What’s in a language? Apparently a lot if you are intending to be a truly global company.
Imagine you are a Japanese employee of a large, international Japanese company, working in Japan. One morning your CEO announces that in order to be globally successful, the new corporate language, as of tomorrow, is English – and English only.
Imagine coming into work the next day to find all the elevator directories in English, the cafeteria menu in English – everything English. All communications (meetings, casual conversations, emails, trainings, presentations, and so on) were to be conducted entirely in English.
This mandate by Hiroshi Mikitani, CEO of the high-tech giant Rakuten in March of 2010 fundamentally changed the company, and perhaps the ground rules for global companies, forever.
It was a shock to the system to be sure. But with the goal of all employees scoring at least 650 out of 990 points on the TOEIC (Test of English for International Communication) in just over five years, Rakuten has exceeded the goal, going from having only one in ten Japanese employees functional in English to having an average score of over 800!
Mikutani called it Englishnization – for “one language, one team.” His philosophy is that this frees the company to hire the best and the brightest from all over the world rather than from a small Japanese pool (81% of engineers in Tokyo come from outside Japan) and that the enterprise also greatly benefits from the diverse ideas this pool provides. Indeed, it has become not just a forward-thinking company, but an agile, versatile, outward-looking entity. Any employee can call anyone anywhere and know that they will communicate in a common language which speeds up all international communications and activities.
Why English when it does not have the largest (or even second largest) population of native speakers? Because with 1.5 billion learners it is, by far, the most commonly studied foreign language in the world.
But this is NOT the most interesting part of the story. Tsedal Neeley, an associate professor at Harvard Business School and author of The Language of Global Success, gives us an in-depth look at what Englishnization has meant for Rakuten. From her 650 employee interviews, 3,000 employee surveys, and research of more than 20,000 pages of Rakuten corporate data, she has discovered that the employees are united not only by a common language, but as a consequence of this, they are united by a common experience: as being “expats,” either linguistic or cultural.
She describes the three groups this way:
• Linguistic expats: Japanese who have to give up their native language in the workplace
• Cultural expats: native English speakers who now have a new, transparent, foreign corporate culture
• Linguistic-cultural expats: those who are neither native English speakers nor from the company’s home culture (Japan)

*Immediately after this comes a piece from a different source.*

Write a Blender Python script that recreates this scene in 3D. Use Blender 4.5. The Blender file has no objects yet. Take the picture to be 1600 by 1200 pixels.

And who had the easiest time of it? The linguistic-cultural expats, who were ready to adapt.
And the toughest time? The cultural expats who struggle with the company’s corporate values now that, without the language barrier, they are more easily communicated.
Neely shows how future success will be based on having a common language, a global outlook, and a desire to collaborate across linguistic and cultural borders. After all, future success will most certainly be based on a knowledge economy.
“Englishnization is critical—not important, but critical. Japanese global companies are all product-driven like Toyota, Panasonic, and Sony, but the industry is changing: you cannot just export the hardware and make money anymore. You need to develop a global organization or your company will be dead in 10 years.” - Hiroshi Mikitani, CEO of high-tech giant Rakuten.
Friends at Toyota, Panasonic and Sony: What do you say?